Più di un terzo delle domande riguardano l’Ucraina, dalla potenziale adesione all’Unione all’invio di armi, fino al divieto di importazione sui prodotti agricoli ucraini e soprattutto il sostegno finanziario Ue, che nasconde nella risposta il tema urgente per Budapest dello sblocco dei 28,6 miliardi dei fondi Ue congelati in cambio del via libera al supporto a Kiev in seno al Consiglio (dove è richiesta l’unanimità). L’ultima domanda sostiene che “si vuole influenzare la politica ungherese utilizzando il denaro proveniente da Bruxelles e dall’estero”, con implicito riferimento all’eterna battaglia contro la famiglia Soros. I cittadini ungheresi sono invitati a restituire il questionario per posta entro il 10 gennaio e i portavoce del governo fanno sapere che “a breve” sarà possibile compilarlo anche online.

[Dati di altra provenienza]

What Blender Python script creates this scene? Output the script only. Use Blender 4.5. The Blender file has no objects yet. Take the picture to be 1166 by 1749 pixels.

“Abbiamo da fare, abbiamo crisi da gestire e abbiamo politiche da implementare”, ha ribadito da Bruxelles il portavoce della Commissione: “L’Ungheria è parte dell’Unione Europea, siede ai tavoli del Consiglio ed esprime membri del Parlamento Europeo“. Quelle che vengono portate avanti a livello Ue sono “politiche in un contesto istituzionale democratico, che fissa priorità per il bene dei cittadini ungheresi come di tutti gli altri europei”. Interrogato in modo specifico sulla consultazione, Mamer ha ricordato che è materia nazionale, ma non ha risparmiato un commento duro sul contenuto: “Non commentiamo ogni assunto, sapete che queste dichiarazioni sono completamente false, ma non ci faremo trascinare in un dibattito che sicuramente non è in linea con il modo di agire che utilizziamo quando chiediamo ai cittadini la loro opinione su questioni precise”. Dalla Commissione è arrivato il “forte invito” agli ungheresi di “informarsi consultando tutte le nostre fonti e i nostri colleghi in Ungheria e formarsi una propria opinione sulla base di informazioni oggettive”. E infine una precisazione sui fondi congelati, su cui già lo scorso 7 novembre sono arrivate le prime indicazioni dell’esecutivo comunitario sull’assenza di sviluppi positivi: “Ci sono condizioni e criteri molto chiari con cui misuriamo gli impegni dell’Ungheria e le decisioni da prendere”, ha precisato il portavoce-capo Mamer.